Vijay Seshadri was born in Bangalore, India, in 1954 and moved to the U.S. at the age of five. He is the author of the poetry books Wild Kingdom, The Long Meadow, and 3 Sections, as well as many essays, reviews, and memoir fragments. Over the course of his career, his work has been widely published, anthologized, and recognized with many honors, most recently the 2014 Pulitzer Prize for Poetry for 3 Sections and a 2015 Literature Award from the American Academy of Arts and Letters. He was educated at Oberlin College and Columbia University, and teaches at Sarah Lawrence College.

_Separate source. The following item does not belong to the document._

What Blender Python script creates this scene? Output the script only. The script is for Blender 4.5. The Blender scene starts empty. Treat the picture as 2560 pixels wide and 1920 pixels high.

“Quietly transfixing” composer/producer Emily Wells is known for her varied use of classical and modern instrumentation, described as “a master of blending the worlds of classical and electronics” (NPR) and known for her “dramatic, meticulous and gothic songs” (New York Times). Onstage, Wells builds a “new instrument” out of acoustic and electronic drums, synth, and violin, and her evocative performances leave audiences equal parts dancing and grieving. Wells’s latest work, This World Is Too _____ for You, was released in March 2019 and has been hailed by NPR as “breathtaking,” “mind-blowing,” and “visionary.” The ten-song album, arranged for chamber ensemble by composer Michi Wiancko, was commissioned by the Saint Paul Chamber Orchestra’s Liquid Music Series and New York’s Metropolis Ensemble, which performs on the album along with drummer/composer Shayna Dunkelman (Du Yun, Xiu Xiu).